Let's say that we agree everyone should treat everyone else with respect. Then we need to define what it means to treat someone with respect. Does doing this mean making some effort to understand their circumstances? I say yes.
My attempts to do this have led me to believe there is a system called racism and it affects people's circumstances. And if I try to keep in mind a person's circumstances when I act, then I need to take this into account. On one level this will look like I am treating some people with "special" consideration. On another level I am striving not to. Or rather, perhaps, I am striving to do so in every case.
2) "Should." Which is inconsistent, yes.
no subject
Date: 9 Mar 2009 09:56 pm (UTC)For me, in situations like this, it tends to come down to the specifics of the conversation we're having -- how each of our experiences (or what I think might be true about those experiences from the cues available to me) relate to the particular topic under discussion, and how the particular conversational setting might be giving one person an unjustified edge over the other.
Which really means -- as I think you're pointing out -- that I think each person should treat the other politely, insofar as politeness involves trying to make sure everybody gets a fair chance to express themselves. It's just that what I see as fair depends a lot on the people and the situation, and so instead of dictating some fixed set of behaviors, politeness for me dictates paying attention to context and behaving in a way that suits the situation at hand.

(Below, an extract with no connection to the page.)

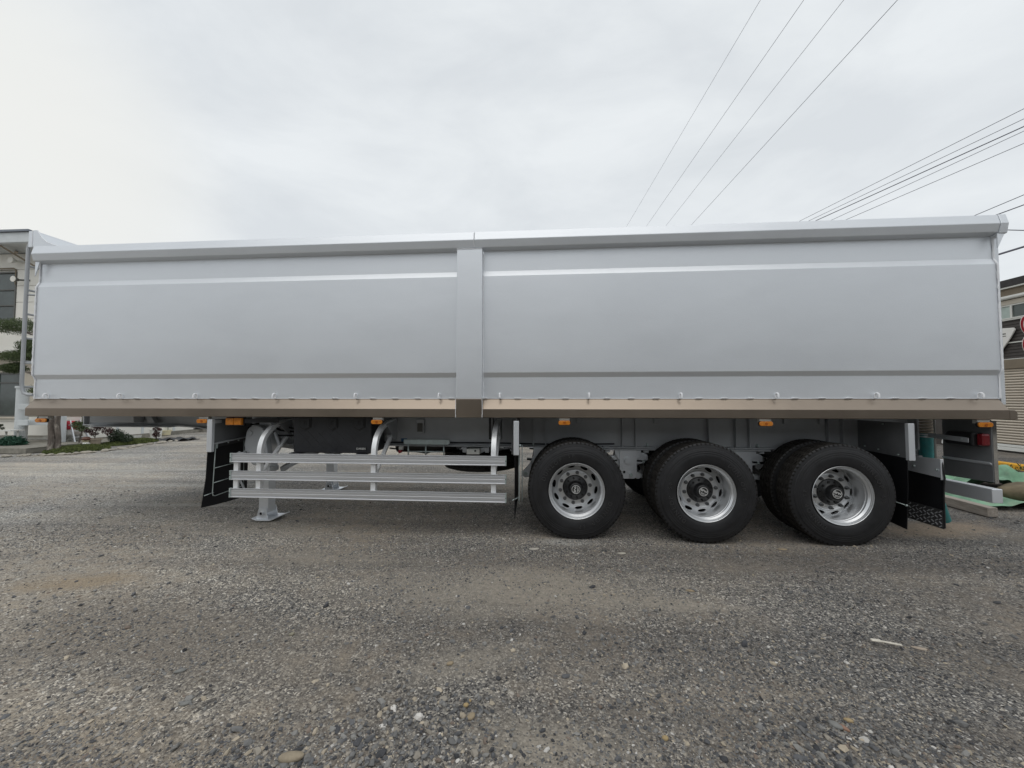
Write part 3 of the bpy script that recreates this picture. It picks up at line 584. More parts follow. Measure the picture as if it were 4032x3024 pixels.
# yellow bar, soil, plants
o = B().box(9.95, 10.1, 8.0, 10.4, .0, .14).obj("wheel_stop", M['yellow'], None, .02, 2); tag(o, "yellow painted concrete wheel stop in front of the shutter", "wheel stop")
o = B().box(7.0, 9.9, 7.1, 9.9, -.02, .03).obj("soil_patch", M['soil']); tag(o, "dark soil patch beside the yellow wheel stop", kind='structure')
t = thing("weed_plant", (9.4, 8.2, .03), "leafy green weed growing in the dark soil by the wheel stop", "plant"); leafmass("foliage", [((9.2, 8.3, .16), (.3, .25, .10)), ((8.6, 7.8, .10), (.4, .25, .07))], 150, .04, M['leafg'], t, .5)
# green tarpaulin: crumpled sheet
def sheet(name, corners, nu, nv, amp, seed, m, z0=.03):
    b = B(); rr = np.random.default_rng(seed)
    c = [np.array(p) for p in corners]
    for a in range(nu + 1):
        for e in range(nv + 1):
            u, v_ = a / nu, e / nv; p = c[0] * (1 - u) * (1 - v_) + c[1] * u * (1 - v_) + c[2] * u * v_ + c[3] * (1 - u) * v_
            x, y = p; h = amp * (vnoise(np.array(x), np.array(y), .35, seed) ** 1.5 + .4 * vnoise(np.array(x), np.array(y), .12, seed + 1))
            b.v.append((x, y, z0 + float(h)))
    b.f = [(a * (nv + 1) + e, (a + 1) * (nv + 1) + e, (a + 1) * (nv + 1) + e + 1, a * (nv + 1) + e + 1) for a in range(nu) for e in range(nv)]; b.sm = [True] * len(b.f)
    return b.obj(name, m)
tag(sheet("tarpaulin", [(5.9, 6.4), (8.6, 6.2), (8.6, 7.05), (6.6, 8.2)], 70, 44, .42, 31, M['tarp']), "crumpled pale green tarpaulin behind the rear bumper", "tarpaulin")
tag(sheet("tarpaulin", [(5.85, 5.75), (7.4, 5.75), (7.9, 6.4), (5.6, 6.4)], 36, 18, .09, 33, M['tarp']), "flat green tarpaulin strip right behind the timber beam", "tarpaulin")
t = thing("timber_beam", (5.85, 5.8, 0), "weathered square timber beam lying under the rear bumper", "timber"); B().bar((5.73, 5.42, .065), (5.78, 6.3, .065), .12, .12).obj("beam", M['wood'], t, .006, 1); 
t = thing("timber_beam", (6.3, 5.5, 0), "short grey timber beam end at the right edge beside the tarpaulin", "timber"); B().bar((6.35, 5.45, .06), (6.9, 5.5, .06), .11, .12).obj("beam", M['wood'], t, .006, 1)
bm = bmesh.new(); bmesh.ops.create_icosphere(bm, subdivisions=3, radius=1)
for v in bm.verts:
    v.co *= 1 + .06 * math.sin(5 * v.co.x + 3 * v.co.y) + random.uniform(-.02, .02); v.co = Vector((v.co.x * .42, v.co.y * .3, max(v.co.z, -.6) * .15))
me = bpy.data.meshes.new("sandbag"); bm.to_mesh(me); bm.free(); me.polygons.foreach_set("use_smooth", [True] * len(me.polygons)); me.materials.append(M['sack'])
o = link("sandbag", me, None, (7.05, 6.15, .15)); tag(o, "muddy brown sack holding down the green tarpaulin", "sandbag")

# ---- overhead wires
def wire(p, q, r, sag, label, group):
    p, q = Vector(p), Vector(q); pts = []
    for k in range(25):
        u = k / 24; pts.append(p.lerp(q, u) - Vector((0, 0, sag * 4 * u * (1 - u))))
    tag(B().tube(pts, r, 5).obj("power_line", M['wire']), label, "power line", group)
ext = lambda a, b, s, e: (tuple(Vector(a) + (Vector(b) - Vector(a)) * s), tuple(Vector(a) + (Vector(b) - Vector(a)) * e))
gA = "power lines crossing high over the trailer"
for (a, b), lb, r in zip((((4.68, 8.27, 10), (4.21, 19.27, 10)), ((5.60, 8.34, 10), (5.18, 19.26, 10)), ((6.45, 8.40, 10), (6.12, 19.27, 10)), ((7.59, 8.49, 10), (7.33, 19.28, 10))),
                    ("faintest and leftmost of the four steep overhead lines", "second from left of the four steep overhead lines", "third from left of the four steep overhead lines", "rightmost of the four steep overhead lines"), (.004, .005, .005, .0065)):
    p, q = ext(a, b, -.9, 2.6); wire(p, q, r, 0, lb, gA)
gB = "bundle of power lines at the upper right"
for (a, b), lb, r in zip((((10.79, 9.23, 8), (9.40, 14.71, 8)), ((11.18, 9.57, 8), (9.72, 14.71, 8)), ((11.49, 9.85, 8), (9.97, 14.69, 8)), ((11.69, 10.02, 8), (10.51, 14.69, 8)), ((12.25, 10.51, 8), (11.01, 14.69, 8))),
                       ("topmost line of the bundle sloping down at the right", "second line from the top of the right-hand bundle", "thick middle cable of the right-hand bundle", "fourth line from the top of the right-hand bundle", "lowest line of the right-hand bundle"), (.007, .007, .013, .007, .008)):
    p, q = ext(a, b, -.8, 3.2); wire(p, q, r, 0, lb, gB)
gC = "low service wires beyond the trailer's rear corner"
for a, b, r, lb in (((15.33, 13.23, 8), (15.32, 14.61, 8), .012, "thin wire just above the trailer's rear corner"), ((16.12, 13.91, 8), (16.03, 14.62, 8), .018, "wire with a clamp ending at the trailer's rear top corner"),
                    ((18.56, 16.07, 8), (17.7, 15.85, 7.95), .018, "nearly level wire beside the trailer's top rail"), ((20.54, 17.81, 8), (20.5, 18.86, 8), .045, "thick black cable below the others at the right edge")):
    p, q = ext(a, b, -2, 4); wire(p, q, r, 0, lb, gC)

# ================================================================== THE TRAILER
T = thing("semi_trailer", (0, 4.21, 0), "long silver tipper semi-trailer with brown lower skirt and three dual axles", "trailer")
YC = 5.465
def part(b, name, m, bev=0.0, seg=2, parent=None, label=None):
    o = b.obj(name, m, parent or T, bev, seg)
    if label: o['label'] = label
    return o
# side panels: folded sheet
prof = [(4.295, 1.515), (4.295, 1.752), (4.265, 1.803), (4.265, 2.893), (4.295, 2.957), (4.295, 3.22)]
closed = prof + [(4.34, 3.22), (4.34, 1.515)]
part(B().prism(closed, 'x', -6.214, -.940), "side_panel", M['silver'], .004, 2, label="front side panel")
part(B().prism(closed, 'x', -.647, 4.652), "side_panel", M['silver'], .004, 2, label="rear side panel")
far = [(2 * YC - y, z) for y, z in closed]
part(B().prism(far, 'x', -6.214, 4.652), "far_side_wall", M['silver'])
# centre post
part(B().box(-.937, -.650, 4.202, 4.30, 1.513, 3.186), "centre_post", M['silver'], .006, 2)
part(B().box(-.937, -.650, 2 * YC - 4.30, 2 * YC - 4.202, 1.513, 3.186), "centre_post", M['silver'])
# top rail
rail = [(4.31, 3.383), (4.214, 3.383), (4.190, 3.285), (4.214, 3.204), (4.297, 3.188), (4.31, 3.188)]
part(B().prism(rail, 'x', -6.214, -.745), "top_rail", M['silver'], .005, 2); part(B().prism(rail, 'x', -.741, 4.632), "top_rail", M['silver'], .005, 2)
part(B().prism([(2 * YC - y, z) for y, z in rail], 'x', -6.214, 4.632), "top_rail", M['silver'])
hexa = [(4.31, 3.386), (4.212, 3.386), (4.186, 3.285), (4.205, 3.19), (4.31, 3.17)]
part(B().prism(hexa, 'x', 4.634, 4.70).prism(hexa, 'x', 4.70, 4.705), "rail_end_cap", M['silver'], .004, 2)
part(B().prism([(4.62, 3.19), (4.62, 3.04), (4.69, 3.19)], 'y', 4.215, 4.225), "rail_gusset", M['silver'])
part(B().prism([(-6.21, 3.20), (-6.21, 3.02), (-6.15, 3.20)], 'y', 4.235, 4.245), "rail_gusset", M['silver'])
# weld beads
def bead(path, r, name="weld_bead"):
    pts = []; 
    for a, b in zip(path, path[1:]):
        a, b = Vector(a), Vector(b); n = max(1, int((b - a).length / .02))
        pts += [a.lerp(b, k / n) + Vector((random.uniform(-1, 1), random.uniform(-1, 0), random.uniform(-1, 1))) * .0018 for k in range(n)]
    pts.append(Vector(path[-1])); rr = [r * random.uniform(.7, 1.25) for _ in pts]
    part(B().tube(pts, rr, 6), name, M['weld'])
for xx in (-6.217, 4.655): bead([(xx, y - .006, z) for y, z in prof], .0085)
part(B().strip([(y + .0, z) for y, z in prof], 4.654, 4.672, .04), "end_flange", M['silver'])
part(B().strip([(y + .0, z) for y, z in prof], -6.236, -6.216, .04), "end_flange", M['silver'])
bead([(-.743, 4.186, 3.285), (-.743, 4.211, 3.205)], .004); bead([(-.743, 4.212, 3.383), (-.743, 4.186, 3.285)], .003)
bead([(-.937, 4.20, 3.187), (-.65, 4.20, 3.187)], .004)
bead([(-.646, 4.292, 3.15), (-.646, 4.292, 2.957), (-.646, 4.262, 2.893), (-.646, 4.262, 1.803), (-.646, 4.292, 1.752), (-.646, 4.292, 1.52)], .005)
bead([(-.941, 4.292, 2.95), (-.941, 4.262, 2.893), (-.941, 4.262, 1.803), (-.941, 4.292, 1.52)], .0035)
part(B().box(-6.214, -.94, 4.288, 4.294, 1.513, 1.519), "weld_seam", M['weld']); part(B().box(-.647, 4.652, 4.288, 4.294, 1.513, 1.519), "weld_seam", M['weld'])
hooks = [-6.026, -5.046, -4.077, -3.097, -2.119, -1.146, -.459, .520, 1.495, 2.476, 3.461, 4.446]
wbm = B().tube([(-.035, 0, 0), (-.02, -.006, .004), (.02, -.006, .004), (.035, 0, 0)], .0042, 6).mesh("weld_tack", M['weld'])
for a, b in zip(hooks, hooks[1:]):
    for u in (.2, .47, .74):
        x = a + (b - a) * u
        if -.95 < x < -.64: continue
        link("weld_tack", wbm, T, (x, 4.286, 1.519))
hkm = B().tube([(0, 0, -.025), (0, 0, .006), (0, -.004, .020), (0, -.014, .029), (0, -.030, .031), (0, -.044, .024), (0, -.050, .010), (0, -.050, -.016)], .0095, 8).mesh("rope_hook", M['weld'])
for x in hooks: link("rope_hook", hkm, T, (x, 4.288, 1.54))
# brown lower skirt
sk = [(4.296, 1.512), (4.207, 1.400), (4.207, 1.308), (4.222, 1.304), (4.34, 1.304), (4.34, 1.512)]
part(B().prism(sk, 'x', -6.214, -.940), "lower_skirt", M['brown'], .003, 2); part(B().prism(sk, 'x', -.647, 4.645), "lower_skirt", M['brown'], .003, 2)
part(B().box(-.938, -.649, 4.199, 4.30, 1.306, 1.510), "skirt_cover", M['brown'], .002, 1)
bead([(-.941, 4.196, 1.505), (-.941, 4.197, 1.306)], .003); bead([(-.646, 4.196, 1.505), (-.646, 4.197, 1.306)], .003)
part(B().prism([(4.646, 1.40), (4.646, 1.304), (4.715, 1.304), (4.715, 1.37), (4.70, 1.395), (4.685, 1.40)], 'y', 4.205, 4.30), "skirt_end", M['brown'], .003, 2)
part(B().prism([(2 * YC - y, z) for y, z in sk], 'x', -6.214, 4.71), "far_skirt", M['brown'])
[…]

So in some conversations, that means I (as a white person) am going to try to defer to people from minority racial backgrounds, both because they're the ones whose experience (in my observation) often isn't represented as well in our society's common understandings -- and thus more of what they have to say will be new to me or others, while I can probably make myself understood relatively easily. Meanwhile, in other conversations, some other difference between us might be more relevant to determining which of us is at an advantage, and I might expect politeness to demand more deference from them, instead.